# Goal of the exercise
Pick out the lines containing "from".
— Start —
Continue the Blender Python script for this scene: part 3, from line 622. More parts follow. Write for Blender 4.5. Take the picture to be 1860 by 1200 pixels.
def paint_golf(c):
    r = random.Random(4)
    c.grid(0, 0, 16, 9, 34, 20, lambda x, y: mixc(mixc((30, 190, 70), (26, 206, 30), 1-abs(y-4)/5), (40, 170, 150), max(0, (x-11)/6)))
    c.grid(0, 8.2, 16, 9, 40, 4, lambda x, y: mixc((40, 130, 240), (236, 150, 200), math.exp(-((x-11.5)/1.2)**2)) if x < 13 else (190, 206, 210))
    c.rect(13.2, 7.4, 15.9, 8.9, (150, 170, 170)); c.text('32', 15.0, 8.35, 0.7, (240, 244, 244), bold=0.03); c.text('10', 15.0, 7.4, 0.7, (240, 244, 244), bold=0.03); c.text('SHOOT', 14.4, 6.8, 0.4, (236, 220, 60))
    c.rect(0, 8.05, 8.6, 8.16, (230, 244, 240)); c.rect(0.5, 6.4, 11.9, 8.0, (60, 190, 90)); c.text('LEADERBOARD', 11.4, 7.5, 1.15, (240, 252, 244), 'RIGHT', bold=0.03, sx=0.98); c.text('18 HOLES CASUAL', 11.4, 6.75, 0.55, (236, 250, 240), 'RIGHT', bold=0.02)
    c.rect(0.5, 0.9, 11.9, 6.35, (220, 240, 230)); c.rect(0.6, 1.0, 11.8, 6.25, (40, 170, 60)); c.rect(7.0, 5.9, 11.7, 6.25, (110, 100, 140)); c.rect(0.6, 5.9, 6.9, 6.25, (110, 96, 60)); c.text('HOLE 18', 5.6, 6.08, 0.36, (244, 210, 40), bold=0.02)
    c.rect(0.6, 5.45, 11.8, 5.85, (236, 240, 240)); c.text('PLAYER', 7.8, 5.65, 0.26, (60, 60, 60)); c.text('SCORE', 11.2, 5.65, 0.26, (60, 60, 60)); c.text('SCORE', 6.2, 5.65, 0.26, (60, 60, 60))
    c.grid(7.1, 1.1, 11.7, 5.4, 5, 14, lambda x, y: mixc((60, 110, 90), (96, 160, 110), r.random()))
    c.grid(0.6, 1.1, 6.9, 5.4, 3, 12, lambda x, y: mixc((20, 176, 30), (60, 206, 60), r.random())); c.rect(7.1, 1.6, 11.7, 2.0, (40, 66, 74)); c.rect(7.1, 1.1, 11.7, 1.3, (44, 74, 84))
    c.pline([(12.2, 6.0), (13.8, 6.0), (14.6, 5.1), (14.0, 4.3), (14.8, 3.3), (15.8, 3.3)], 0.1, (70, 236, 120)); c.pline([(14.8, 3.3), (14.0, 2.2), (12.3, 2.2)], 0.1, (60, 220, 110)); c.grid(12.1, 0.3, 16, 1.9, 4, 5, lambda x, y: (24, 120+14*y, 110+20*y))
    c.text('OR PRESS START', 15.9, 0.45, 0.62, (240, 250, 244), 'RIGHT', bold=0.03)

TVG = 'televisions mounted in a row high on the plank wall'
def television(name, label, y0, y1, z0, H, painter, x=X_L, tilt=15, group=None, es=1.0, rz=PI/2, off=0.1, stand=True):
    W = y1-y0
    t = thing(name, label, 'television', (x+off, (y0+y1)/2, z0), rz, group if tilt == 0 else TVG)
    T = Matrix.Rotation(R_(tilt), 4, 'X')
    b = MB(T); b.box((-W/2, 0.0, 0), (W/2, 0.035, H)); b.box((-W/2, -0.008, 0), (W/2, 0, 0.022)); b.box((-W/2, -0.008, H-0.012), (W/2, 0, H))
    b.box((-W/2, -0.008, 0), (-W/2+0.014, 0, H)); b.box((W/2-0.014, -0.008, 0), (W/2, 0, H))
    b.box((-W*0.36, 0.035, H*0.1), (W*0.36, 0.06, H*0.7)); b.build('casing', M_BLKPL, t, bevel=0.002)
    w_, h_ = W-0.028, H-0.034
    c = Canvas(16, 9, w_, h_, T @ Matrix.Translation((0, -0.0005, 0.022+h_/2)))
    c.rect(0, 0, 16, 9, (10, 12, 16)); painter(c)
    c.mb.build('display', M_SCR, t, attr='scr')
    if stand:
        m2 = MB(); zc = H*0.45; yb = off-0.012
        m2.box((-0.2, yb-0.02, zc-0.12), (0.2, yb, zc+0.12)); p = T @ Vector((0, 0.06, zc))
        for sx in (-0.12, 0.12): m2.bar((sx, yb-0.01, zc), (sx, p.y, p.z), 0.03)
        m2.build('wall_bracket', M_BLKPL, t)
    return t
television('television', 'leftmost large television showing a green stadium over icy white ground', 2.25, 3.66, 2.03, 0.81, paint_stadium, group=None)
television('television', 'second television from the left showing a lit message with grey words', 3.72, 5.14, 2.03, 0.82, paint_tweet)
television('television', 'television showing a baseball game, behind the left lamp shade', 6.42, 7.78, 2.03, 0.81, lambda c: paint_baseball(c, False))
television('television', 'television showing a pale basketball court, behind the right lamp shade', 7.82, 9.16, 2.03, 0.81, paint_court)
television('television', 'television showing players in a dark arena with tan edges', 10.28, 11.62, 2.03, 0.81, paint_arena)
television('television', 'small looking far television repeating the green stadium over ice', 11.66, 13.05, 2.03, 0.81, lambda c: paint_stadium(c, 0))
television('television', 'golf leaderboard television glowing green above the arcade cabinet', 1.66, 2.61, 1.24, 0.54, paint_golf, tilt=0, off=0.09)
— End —
# Expected answer
Continue the Blender Python script for this scene: part 3, from line 622. More parts follow. Write for Blender 4.5. Take the picture to be 1860 by 1200 pixels.
television('television', 'second television from the left showing a lit message with grey words', 3.72, 5.14, 2.03, 0.82, paint_tweet)